Existe um último benefício no quanto-pior-melhor. Devido ao fato de que a linguagem e o sistema operacional de New Jersey não são poderosos o suficiente para se construir software monolítico e complexo, sistemas maiores deverão ser projetados prevendo o reuso de componentes. Portanto, floresce aí uma tradição de integração.
Como fica o "jeito-certo"? Existem dois cenários básicos: o cenário do 'sistema grande e complexo' e o cenário da 'jóia de diamante'.
O cenário do 'sistema grande e complexo' é assim:
Primeiro, o jeito certo precisa ser projetado. Entao a sua implementação deve ser projetada. Enfim é implementado. Devido ao fato de ser o "jeito-certo", o sistema tem algo próximo a 100% da funcionalidade desejada, e a simplicidade de implementação nunca foi algo a ser levado em conta, de modo que será necessário um grande período tempo para a implementação. É um sistema grande e complexo. Requer ferramentas complexas para o uso adequado. Os últimos 20% ocupam 80% dos esforços, e desse modo o 'jeito-certo' precisará de um grande período de tempo para ficar pronto, e rodará de maneira satisfatória apenas nos hardwares mais sofisticados.
O cenário da 'jóia de diamante' é assim:
O jeito-certo leva uma eternidade para ser projetado, mas é pequeno e compacto em todos os seus pontos. Para implementar de modo que execute com velocidade, ou é impossível ou além das capacidades da maioria dos implementadores.
Os dois cenários correspondem ao Common Lisp e Scheme.
O primeiro cenário é também o cenário para software de inteligência artificial clássico.
O 'jeito-certo' frequentemente é uma peça monolítica de software, no entanto, não existe outra razão para isto fora o fato de que o 'jeito-certo' é geralmente projetado para ser monolítico. É isto, esta característica deve-se ao acaso.

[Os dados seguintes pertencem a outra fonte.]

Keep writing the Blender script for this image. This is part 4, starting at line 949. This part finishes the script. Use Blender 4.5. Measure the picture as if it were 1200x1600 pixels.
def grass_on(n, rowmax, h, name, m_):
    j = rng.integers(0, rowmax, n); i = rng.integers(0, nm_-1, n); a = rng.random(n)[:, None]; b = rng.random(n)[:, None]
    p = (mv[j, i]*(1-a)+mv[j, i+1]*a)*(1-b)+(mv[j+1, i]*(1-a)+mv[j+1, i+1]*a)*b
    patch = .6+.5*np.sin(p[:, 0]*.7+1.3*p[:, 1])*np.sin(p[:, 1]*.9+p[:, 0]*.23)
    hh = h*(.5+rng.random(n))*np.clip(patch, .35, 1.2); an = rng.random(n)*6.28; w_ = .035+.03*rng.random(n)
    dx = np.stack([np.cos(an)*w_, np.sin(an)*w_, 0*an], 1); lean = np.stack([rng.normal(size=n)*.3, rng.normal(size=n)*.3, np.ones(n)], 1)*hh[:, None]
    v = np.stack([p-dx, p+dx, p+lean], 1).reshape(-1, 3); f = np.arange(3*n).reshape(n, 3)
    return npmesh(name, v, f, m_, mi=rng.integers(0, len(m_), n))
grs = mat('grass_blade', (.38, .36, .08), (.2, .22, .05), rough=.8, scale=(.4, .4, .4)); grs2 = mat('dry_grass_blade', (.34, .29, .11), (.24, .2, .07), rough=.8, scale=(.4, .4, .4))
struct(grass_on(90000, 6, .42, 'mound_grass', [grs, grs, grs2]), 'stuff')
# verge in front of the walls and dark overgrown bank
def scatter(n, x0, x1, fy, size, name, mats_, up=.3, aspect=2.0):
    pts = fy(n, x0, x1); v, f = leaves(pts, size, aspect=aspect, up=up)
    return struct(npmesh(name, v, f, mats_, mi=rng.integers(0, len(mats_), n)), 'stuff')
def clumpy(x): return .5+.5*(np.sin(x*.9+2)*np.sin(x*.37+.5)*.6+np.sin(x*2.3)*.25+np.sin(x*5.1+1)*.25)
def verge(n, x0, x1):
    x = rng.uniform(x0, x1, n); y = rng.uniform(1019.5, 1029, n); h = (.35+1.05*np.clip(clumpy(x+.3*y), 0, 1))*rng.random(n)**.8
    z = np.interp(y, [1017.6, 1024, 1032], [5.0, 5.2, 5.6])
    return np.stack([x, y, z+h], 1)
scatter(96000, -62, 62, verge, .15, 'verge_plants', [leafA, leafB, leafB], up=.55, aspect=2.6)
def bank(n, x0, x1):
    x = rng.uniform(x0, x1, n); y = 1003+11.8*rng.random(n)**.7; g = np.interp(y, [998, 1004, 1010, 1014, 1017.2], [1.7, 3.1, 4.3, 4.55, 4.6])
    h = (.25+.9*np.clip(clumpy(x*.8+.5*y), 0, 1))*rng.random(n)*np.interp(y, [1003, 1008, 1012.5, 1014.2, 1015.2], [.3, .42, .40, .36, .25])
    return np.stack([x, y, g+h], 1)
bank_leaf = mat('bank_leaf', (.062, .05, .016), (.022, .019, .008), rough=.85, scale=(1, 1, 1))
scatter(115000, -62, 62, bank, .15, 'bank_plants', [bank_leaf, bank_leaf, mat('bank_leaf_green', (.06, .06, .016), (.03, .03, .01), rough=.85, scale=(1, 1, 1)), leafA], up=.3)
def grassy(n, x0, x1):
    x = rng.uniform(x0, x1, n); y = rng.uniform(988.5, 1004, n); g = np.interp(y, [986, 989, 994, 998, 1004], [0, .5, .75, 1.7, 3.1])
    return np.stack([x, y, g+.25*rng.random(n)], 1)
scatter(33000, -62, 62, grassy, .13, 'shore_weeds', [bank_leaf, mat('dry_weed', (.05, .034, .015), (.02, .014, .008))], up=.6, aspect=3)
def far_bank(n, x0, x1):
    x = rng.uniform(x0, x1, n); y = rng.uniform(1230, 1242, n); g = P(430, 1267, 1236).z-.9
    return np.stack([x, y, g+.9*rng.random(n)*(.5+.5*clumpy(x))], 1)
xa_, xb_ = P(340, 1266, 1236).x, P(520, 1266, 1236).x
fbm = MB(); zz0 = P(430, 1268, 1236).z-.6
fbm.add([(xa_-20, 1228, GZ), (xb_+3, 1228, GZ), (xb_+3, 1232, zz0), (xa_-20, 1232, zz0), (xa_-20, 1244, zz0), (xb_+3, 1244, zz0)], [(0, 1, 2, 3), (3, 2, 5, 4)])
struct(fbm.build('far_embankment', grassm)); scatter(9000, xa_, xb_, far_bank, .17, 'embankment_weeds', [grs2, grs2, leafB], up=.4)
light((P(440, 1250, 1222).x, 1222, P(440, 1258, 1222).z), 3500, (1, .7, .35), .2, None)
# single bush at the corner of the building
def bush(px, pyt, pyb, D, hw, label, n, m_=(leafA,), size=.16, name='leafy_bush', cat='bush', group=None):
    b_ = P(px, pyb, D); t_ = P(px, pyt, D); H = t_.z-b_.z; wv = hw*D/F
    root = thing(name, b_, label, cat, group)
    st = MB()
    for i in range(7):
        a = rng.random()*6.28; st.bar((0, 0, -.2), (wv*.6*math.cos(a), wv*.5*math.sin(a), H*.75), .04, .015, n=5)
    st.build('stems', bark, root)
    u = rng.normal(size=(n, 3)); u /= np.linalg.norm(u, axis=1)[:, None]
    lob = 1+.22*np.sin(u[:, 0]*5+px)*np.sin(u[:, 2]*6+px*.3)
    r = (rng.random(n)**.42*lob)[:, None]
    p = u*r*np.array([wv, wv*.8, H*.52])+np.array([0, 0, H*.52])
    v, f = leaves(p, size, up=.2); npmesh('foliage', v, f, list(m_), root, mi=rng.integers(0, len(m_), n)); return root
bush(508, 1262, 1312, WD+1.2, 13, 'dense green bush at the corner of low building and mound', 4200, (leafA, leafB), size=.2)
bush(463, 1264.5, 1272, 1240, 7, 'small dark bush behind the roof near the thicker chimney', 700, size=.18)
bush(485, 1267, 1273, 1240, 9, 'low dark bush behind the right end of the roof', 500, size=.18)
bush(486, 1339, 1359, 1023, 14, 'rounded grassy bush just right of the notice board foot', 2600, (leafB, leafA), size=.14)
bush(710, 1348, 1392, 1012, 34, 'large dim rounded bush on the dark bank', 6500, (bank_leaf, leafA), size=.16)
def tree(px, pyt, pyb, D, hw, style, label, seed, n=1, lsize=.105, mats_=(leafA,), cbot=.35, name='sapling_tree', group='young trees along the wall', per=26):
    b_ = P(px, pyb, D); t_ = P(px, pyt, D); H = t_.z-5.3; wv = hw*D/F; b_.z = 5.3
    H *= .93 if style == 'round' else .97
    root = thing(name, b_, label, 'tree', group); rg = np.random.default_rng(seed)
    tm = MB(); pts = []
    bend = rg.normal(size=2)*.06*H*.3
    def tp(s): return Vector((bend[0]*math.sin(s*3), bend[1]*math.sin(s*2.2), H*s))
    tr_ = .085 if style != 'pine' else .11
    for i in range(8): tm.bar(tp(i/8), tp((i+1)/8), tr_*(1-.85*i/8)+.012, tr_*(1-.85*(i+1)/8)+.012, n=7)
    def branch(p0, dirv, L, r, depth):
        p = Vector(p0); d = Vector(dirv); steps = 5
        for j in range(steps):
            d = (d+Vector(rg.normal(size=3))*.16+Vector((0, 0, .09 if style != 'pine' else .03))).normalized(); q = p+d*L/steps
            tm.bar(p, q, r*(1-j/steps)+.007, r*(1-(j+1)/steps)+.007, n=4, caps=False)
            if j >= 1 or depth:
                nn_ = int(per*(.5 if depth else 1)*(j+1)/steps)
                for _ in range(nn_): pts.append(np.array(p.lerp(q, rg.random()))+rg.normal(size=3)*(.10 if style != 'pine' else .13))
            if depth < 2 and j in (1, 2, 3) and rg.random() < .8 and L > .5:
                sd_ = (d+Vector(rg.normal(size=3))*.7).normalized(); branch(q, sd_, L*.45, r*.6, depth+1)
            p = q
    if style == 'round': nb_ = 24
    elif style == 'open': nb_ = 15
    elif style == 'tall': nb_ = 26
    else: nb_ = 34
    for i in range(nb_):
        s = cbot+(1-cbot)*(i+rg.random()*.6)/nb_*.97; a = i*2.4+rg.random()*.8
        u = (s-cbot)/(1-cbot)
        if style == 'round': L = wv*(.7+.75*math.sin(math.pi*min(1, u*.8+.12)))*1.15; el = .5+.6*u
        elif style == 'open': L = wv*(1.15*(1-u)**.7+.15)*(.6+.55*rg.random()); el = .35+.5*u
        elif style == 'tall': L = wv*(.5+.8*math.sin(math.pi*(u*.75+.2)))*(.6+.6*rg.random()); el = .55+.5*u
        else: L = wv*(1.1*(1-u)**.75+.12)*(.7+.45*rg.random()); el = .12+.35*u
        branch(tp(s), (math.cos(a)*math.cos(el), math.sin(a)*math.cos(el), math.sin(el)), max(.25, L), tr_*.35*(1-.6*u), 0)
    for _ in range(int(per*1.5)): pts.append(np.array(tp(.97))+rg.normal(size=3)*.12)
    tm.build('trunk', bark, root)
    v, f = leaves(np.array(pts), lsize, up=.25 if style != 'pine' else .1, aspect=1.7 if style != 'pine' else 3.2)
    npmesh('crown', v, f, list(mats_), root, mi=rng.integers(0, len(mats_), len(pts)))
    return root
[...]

A lição a ser tirada disto é que geralmente é indesejável partir para o jeito-certo de primeira. É melhor ter metade da solução disponível de modo que se espalhe como um vírus. Uma vez que as pessoas se acostumaram, arrume tempo para melhorar a solução para algo perto dos 90% do 'jeito-certo'.
Uma lição errônea é tomar a parábola ao pé da letra e concluir que C é o veículo adequado para software de Inteligência Artificial. 50% da solução tem que ser basicamente correta, e neste caso não é.
Mas, pode-se concluir somente que a comunidade Lisp precisa repensar sériamente a sua posição sobre o design do Lisp. Voltarei a falar sobre isto mais tarde.